REPUBLIKA.CO.ID,JAKARTA--Sejumlah dosen yang tergabung dalam Center for Strategic Studies University of Indonesia (CSS UI) menguji Pasal 2 huruf g dan i UU Nomor 17 Tahun 2003 tentang Keuangan Negara ke Mahkamah Konstitusi (MK).
Pemohon menilai ketentuan yang mengatur soal definisi keuangan negara tersebut berpotensi melanggar hak konstitusional masyarakat, badan, bangsa, dan negara karena mengatur kekayaan yang dipisahkan pada perusahaan negara/daerah sebagai badan hukum privat dan kekayaan pihak lain yang diperoleh dengan menggunakan fasilitas dari pemerintah.
"Pasal itu juga berpotensi menciptakan tindakan hukum dan tindakan administrasi yang tidak bijaksana, tidak adil, tidak pasti, tidak sama dalam pelaksanaan antara hak dan kewajiban negara dengan hak dan kewajiban warga negara," kata Ketua CSS UI Prof Arifin P Soeria Atmadja, saat sidang pemeriksaan pendahuluan di Jakarta, Rabu.
Pasal 2 berbunyi: "keuangan negara sebagaimana dimaksud dalam Pasal 1 angka 1 meliputi: (g) kekayaan negara/kekayaan daerah yang dikelola sendiri atau oleh pihak lain berupa uang, surat berharga, piutang, barang, serta hak-hak lain yang dapat dinilai dengan uang, termasuk kekayaan yang dipisahkan pada perusahaan negara/ perusahaan daerah. (i) kekayaan pihak lain yang diperoleh dengan menggunakan fasilitas yang diberikan pemerintah".
Menurut Arifin, konsekuensi adanya pasal itu keuangan negara tidak hanya dimaknai sebagai semua hak dan kewajiban negara yang dapat dinilai dengan uang. Akan tetapi, lanjutnya, dimaknai sebagai semua hak negara yang bersumber dan diperoleh negara tanpa memperhatikan faktor kewajiban dan resiko yang akan membahayakan keuangan negara.
Pemohon sebagai badan hukum yang anggotanya berprofesi dosen menganggap pasal itu berpotensi menjadikan APBN tidak digunakan untuk kepentingan sebesar-besarnya kemakmuran rakyat, khususnya melalui peningkatan penelitian, pengembangan, dan kapasitas pendidikan.
"Tetapi itu digunakan untuk kepentingan menutup kerugian atau ketidakpastian pada perusahaan negara/perusahaan daerah atau kegiatan usaha lain yang mendapatkan fasilitas dari pemerintah.

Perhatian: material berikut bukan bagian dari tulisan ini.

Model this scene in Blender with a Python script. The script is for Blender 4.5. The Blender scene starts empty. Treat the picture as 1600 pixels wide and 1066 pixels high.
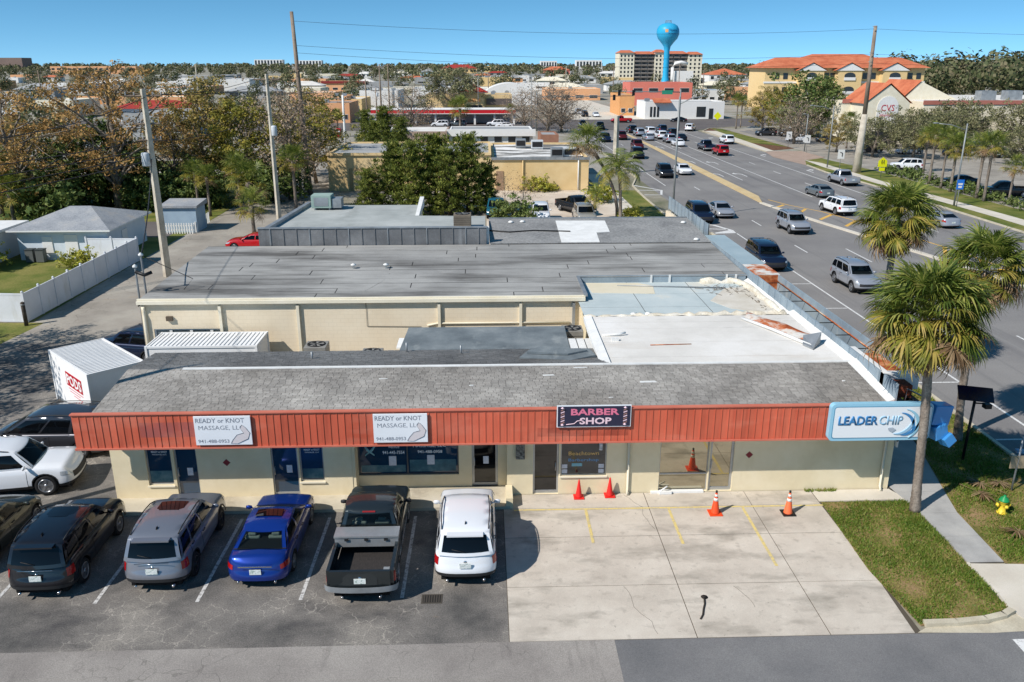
import bpy, bmesh, math, random
import numpy as np
from mathutils import Vector, Matrix
R = math.radians
PI = math.pi
scene = bpy.context.scene
C = scene.collection

# ---------------------------------------------------------------- camera
cam_data = bpy.data.cameras.new('camera')
cam = bpy.data.objects.new('camera', cam_data)
C.objects.link(cam)
cam_data.sensor_width = 36.0
cam_data.lens = 29.25
cam_data.clip_start = 0.5
cam_data.clip_end = 30000.0
cam.location = (0, 0, 15)
cam.rotation_euler = (R(90 - 18.42), 0, R(-1.9))
scene.camera = cam

# ---------------------------------------------------------------- sky and sun
SUN_EL = 43.0
SUN_H = Vector((0.83, 0.56))                      # the way shadows fall on the ground
world = bpy.data.worlds.new('World')
scene.world = world
world.use_nodes = True
wn = world.node_tree
wn.nodes.clear()
sky = wn.nodes.new('ShaderNodeTexSky')
sky.sky_type = 'NISHITA'
sky.sun_disc = False
sky.sun_elevation = R(SUN_EL)
sky.sun_rotation = math.atan2(-SUN_H.x, -SUN_H.y)
sky.air_density = 0.6
sky.dust_density = 0.0
sky.ozone_density = 2.0
sky.altitude = 0
hs = wn.nodes.new('ShaderNodeHueSaturation')
hs.inputs['Hue'].default_value = 0.48
hs.inputs['Saturation'].default_value = 1.2
hs.inputs['Value'].default_value = 1.0
bgn = wn.nodes.new('ShaderNodeBackground')
bgn.inputs['Strength'].default_value = 0.15
wo = wn.nodes.new('ShaderNodeOutputWorld')
tc = wn.nodes.new('ShaderNodeTexCoord')
va = wn.nodes.new('ShaderNodeVectorMath')
va.operation = 'MULTIPLY_ADD'
va.inputs[1].default_value = (1, 1, 1.6)
va.inputs[2].default_value = (0, 0, 0.1)
vn = wn.nodes.new('ShaderNodeVectorMath')
vn.operation = 'NORMALIZE'
wn.links.new(tc.outputs['Generated'], va.inputs[0])
wn.links.new(va.outputs[0], vn.inputs[0])
wn.links.new(vn.outputs[0], sky.inputs[0])
wn.links.new(sky.outputs[0], hs.inputs['Color'])
wn.links.new(hs.outputs[0], bgn.inputs['Color'])
wn.links.new(bgn.outputs[0], wo.inputs['Surface'])

sd = bpy.data.lights.new('sun', 'SUN')
sd.energy = 4.6
sd.angle = R(0.53)
sd.color = (1.0, 0.945, 0.89)
sun = bpy.data.objects.new('sun', sd)
C.objects.link(sun)
sun.location = (-60, -40, 80)
d = Vector((SUN_H.x * math.cos(R(SUN_EL)), SUN_H.y * math.cos(R(SUN_EL)), -math.sin(R(SUN_EL))))
sun.rotation_euler = d.to_track_quat('-Z', 'Y').to_euler()

vs = scene.view_settings
vs.view_transform = 'Standard'
vs.look = 'None'
vs.exposure = 0.1
vs.gamma = 1.0
scene.cycles.max_bounces = 5
scene.cycles.diffuse_bounces = 2
scene.cycles.glossy_bounces = 3
scene.cycles.transparent_max_bounces = 4


# ---------------------------------------------------------------- materials
def S(r, g, b):
    f = lambda c: (c / 255 / 12.92) if c / 255 <= 0.04045 else ((c / 255 + 0.055) / 1.055) ** 2.4
    return (f(r), f(g), f(b), 1.0)


MATS = {}


class NT:
    def __init__(s, name):
        s.m = bpy.data.materials.new(name)
        s.m.use_nodes = True
        s.t = s.m.node_tree
        s.t.nodes.clear()
        s.out = s.t.nodes.new('ShaderNodeOutputMaterial')
        MATS[name] = s.m

    def n(s, typ, **kw):
        nd = s.t.nodes.new('ShaderNode' + typ)
        for k, v in kw.items():
            k2 = k.replace('_', ' ')
            if k in ('op', 'operation'):
                nd.operation = v
            elif hasattr(nd, k) and k not in ('inputs',) and not k[0].isupper():
                setattr(nd, k, v)
            else:
                inp = nd.inputs[int(k[1:])] if (k[0] == 'i' and k[1:].isdigit()) else nd.inputs[k2]
                s.set(inp, v)
        return nd

    def set(s, inp, v):
        if isinstance(v, bpy.types.NodeSocket):
            s.t.links.new(v, inp)
        else:
            inp.default_value = v

    def math(s, op, a, b=0.0, clamp=False):
        nd = s.t.nodes.new('ShaderNodeMath')
        nd.operation = op
        nd.use_clamp = clamp
        s.set(nd.inputs[0], a)
        s.set(nd.inputs[1], b)
        return nd.outputs[0]

    def mix(s, f, a, b, typ='MIX'):
        nd = s.t.nodes.new('ShaderNodeMix')
        nd.data_type = 'RGBA'
        nd.blend_type = typ
        s.set(nd.inputs[0], f)
        s.set(nd.inputs[6], a)
        s.set(nd.inputs[7], b)
        return nd.outputs[2]

    def ramp(s, f, stops):
        nd = s.t.nodes.new('ShaderNodeValToRGB')
        cr = nd.color_ramp
        while len(cr.elements) < len(stops):
            cr.elements.new(0.5)
        for e, (p, c) in zip(cr.elements, stops):
            e.position = p
            e.color = c if len(c) == 4 else (*c, 1)
        s.set(nd.inputs[0], f)
        return nd.outputs[0]

    def pos(s, scale=(1, 1, 1), obj=False):
        if obj:
            o = s.t.nodes.new('ShaderNodeTexCoord').outputs['Object']
        else:
            o = s.t.nodes.new('ShaderNodeNewGeometry').outputs['Position']
        if scale != (1, 1, 1):
            nd = s.t.nodes.new('ShaderNodeVectorMath')
            nd.operation = 'MULTIPLY'
            s.t.links.new(o, nd.inputs[0])
            nd.inputs[1].default_value = scale
            o = nd.outputs[0]
        return o

    def noise(s, v, sc, det=4, rough=0.55, dist=0.0):
        nd = s.t.nodes.new('ShaderNodeTexNoise')
        s.set(nd.inputs['Vector'], v)
        nd.inputs['Scale'].default_value = sc
        nd.inputs['Detail'].default_value = det
        nd.inputs['Roughness'].default_value = rough
        nd.inputs['Distortion'].default_value = dist
        return nd.outputs['Fac']

    def finish(s, col, rough=0.8, metal=0.0, spec=0.3, normal=None, coat=0.0, coat_rough=0.03):
        b = s.t.nodes.new('ShaderNodeBsdfPrincipled')
        s.set(b.inputs['Base Color'], col)
        s.set(b.inputs['Roughness'], rough)
        b.inputs['Metallic'].default_value = metal
        b.inputs['Specular IOR Level'].default_value = spec
        if coat:
            b.inputs['Coat Weight'].default_value = coat
            b.inputs['Coat Roughness'].default_value = coat_rough
        if normal is not None:
            s.t.links.new(normal, b.inputs['Normal'])
        s.t.links.new(b.outputs[0], s.out.inputs['Surface'])
        return s.m

    def bump(s, h, strength=0.3, dist=0.02):
        nd = s.t.nodes.new('ShaderNodeBump')
        nd.inputs['Strength'].default_value = strength
        nd.inputs['Distance'].default_value = dist
        s.t.links.new(h, nd.inputs['Height'])
        return nd.outputs[0]


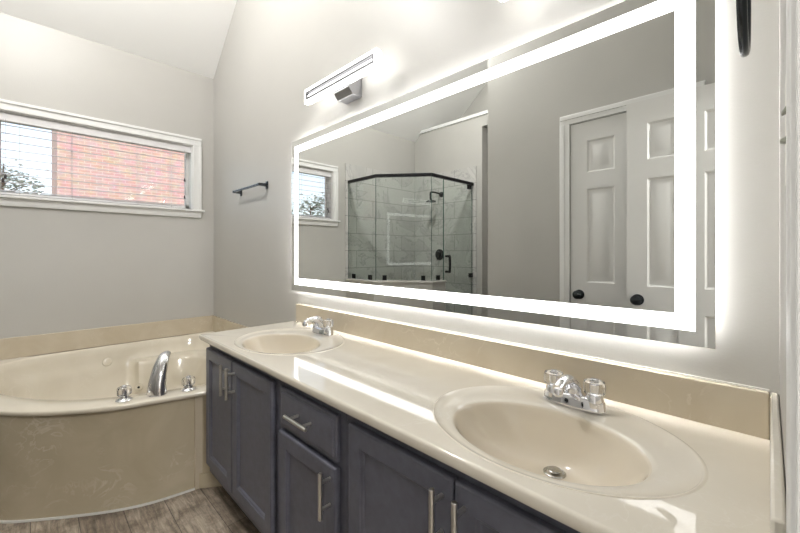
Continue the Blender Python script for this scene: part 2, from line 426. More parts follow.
def knob_on(door, x, y, z, s):
    a = MB().lathe([(.031, 0), (.031, s * .006), (.012, s * .010), (.011, s * .028), (.022, s * .034), (.028, s * .046), (.024, s * .056), (.010, s * .060), (.001, s * .060)], (x, y, z), 1, 24)
    return a.build('door_knob', M['gun'], door)
o = struct('door_1', panel_slab(MB(), -.580, .010, .012, 2.045, -.215, -.180, six_panels(-.580, .010, .012), PR), M['door'], 'white six panel entry door standing open in front of the linen door', 'door')
knob_on(o, -.525, -.180, .93, 1)
o2 = struct('door_2', panel_slab(MB(), LX0 + .003, LX1 - .003, .010, LH - .004, YC - .04, YC - .004, six_panels(LX0 + .003, LX1 - .003, .010), PR), M['door'], 'white six panel linen closet door behind the open entry door', 'door')
knob_on(o2, LX0 + .058, YC - .004, .925, 1)

# baseboards
struct('baseboard_front', B(XC, LX0 - .065, YC, YC + .012, 0, .09), M['trim'], 'white baseboard beside the linen closet', 'baseboard', .003)

# shower tile
def tiled(name, mb, m, lab): return struct(name, mb, m, lab, 'wall', smooth=0)
tiled('wall_tile_left', B(XL, XL + .012, YS, -.35, 0, 2.24), M['tileL'], 'grey veined marble tile on the window side of the shower')
tiled('wall_tile_rear', B(XL + .012, -2.487, YS, YS + .012, 0, 2.24), M['tileB'], 'grey veined marble tile on the rear wall of the shower')
struct('wall_alcove', B(XO - .02, XC, YN, YN + .02, 0, 2.7), M['wall'], 'dim greige wall of the alcove beside the shower', 'wall')
# knee wall under the glass: along the tub, the diagonal and a short return
KN = .90; kw = .10
P1, P2, P3, P4 = Vector((XL + .012, -.404)), Vector((-3.005, -.404)), Vector((-2.545, -.765)), Vector((-2.545, -.955))
def band(pts, h, z0, z1):
    m = MB(); L_, R_ = [], []
    for i, p in enumerate(pts):
        if i == 0: n = Vector((0, 1)) if abs((pts[1] - p).y) < 1e-6 else (pts[1] - p).orthogonal().normalized()
        d1 = (pts[i] - pts[i - 1]).normalized() if i > 0 else (pts[1] - p).normalized()
        d2 = (pts[i + 1] - p).normalized() if i < len(pts) - 1 else d1
        n1 = Vector((-d1.y, d1.x)); n2 = Vector((-d2.y, d2.x)); nn = (n1 + n2).normalized(); k = h / nn.dot(n1)
        L_.append(p + nn * k); R_.append(p - nn * k)
    ring = L_ + R_[::-1]
    m.loft([[(q.x, q.y, z0) for q in ring], [(q.x, q.y, z1) for q in ring]])
    return m
struct('wall_knee', band([P1, P2, P3, P4], kw / 2, 0, KN - .02), M['wall'], 'low greige wall under the shower glass beside the tub', 'wall', smooth=0)
struct('trim_4', band([P1, P2, P3, P4 + Vector((0, -.008))], kw / 2 + .008, KN - .02, KN), M['capstone'], 'marble cap on the low wall under the shower glass', 'trim', .003, smooth=0)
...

Ini menghalangi strategi negara untuk mencapai tujuan bernegara, mencerdaskan kehidupan bangsa dan kemakmuran rakyat," kata Arifin.
Karena itu, pemohon meminta MK menyatakan Pasal 2 huruf g dan i UU Keuangan Negara bertentangan dengan Pasal 23 ayat (1), Pasal 28C ayat (2) dan Pasal 28D ayat (1) UUD 1945 dan tidak mempunyai kekuatan hukum mengikat sepanjang frasa "termasuk kekayaan yang dipisahkan pada perusahaan negara/perusahaan daerah" dan frasa "kekayaan pihak lain yang diperoleh dengan menggunakan fasilitas yang diberikan pemerintah".
Terkait permohonan tersebut, Ketua Majelis Panel Anwar Usman menilai alasan pokok permohonan nampaknya menggunakan batu uji Pasal 23 ayat (1), Pasal 28D, dan Pasal 28C, tetapi lebih banyak didasarkan kepada keilmuan murni yang belum ditetapkan konstitusionalitasnya.
"Pasal 2 huruf g dan i itu dari perspektif konstitusionalnya yang dilanggar itu soal apa dari Pasal 23. Memang sudah ada sedikit, tetapi belum begitu tajam, sehingga tidak memberikan keyakinan pada hakim apakah itu bertentangan atau tidak. Saran saya coba dikaitkan dengan pengertian konstitusionalitasnya," kata Anwar Usman.